Why is it a significantly larger value than having access at worst two years later? No plane went down due to the same problem while they were looking for the AF 447 black box.

> Anything that can be done to reduce the time needed to locate passengers who are injured or trying to survive on the ocean or in difficult conditions deserves a look, in my opinon.

Passengers might survive reasonably successful ditchings, after which currently-fitted ELTs activate and transmit location as you expect. An event that results in ELTs not activating is generally not survivable in the first place.



Well, for example if it was design issue they could pull all effected aircraft immediately, rate than waiting for the next one to crash over and and getting the blackbox then.


In practice, that's just not an issue these days.

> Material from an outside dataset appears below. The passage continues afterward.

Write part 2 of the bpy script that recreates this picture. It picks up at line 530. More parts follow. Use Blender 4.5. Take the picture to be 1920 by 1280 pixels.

Most crashes are due to human error or complex system problems that often include already known issues rather than a single thing failing catastrophically. Airbus put out a maintenance bulletin about pitot tubes freezing before AF 447 crash, and cockpit/crew management, concentration and problem solving while startled, and computer mode confusion were all known. The most recent example of one solid hardware problem are the 787 batteries and thanks to QA systems we know they are problematic but, fingers crossed, so far they haven't gotten bad enough to kill people. If a 787 goes down you know this will be the first thing looked at even without instant access to logs.

A new airplane entering production with a flaw that will go unnoticed until it suddenly starts crashing planes en masse is just incredibly unlikely. On balance of probabilities, we're better off focusing on existing known problems rather than coming up with super high tech monitoring schemes.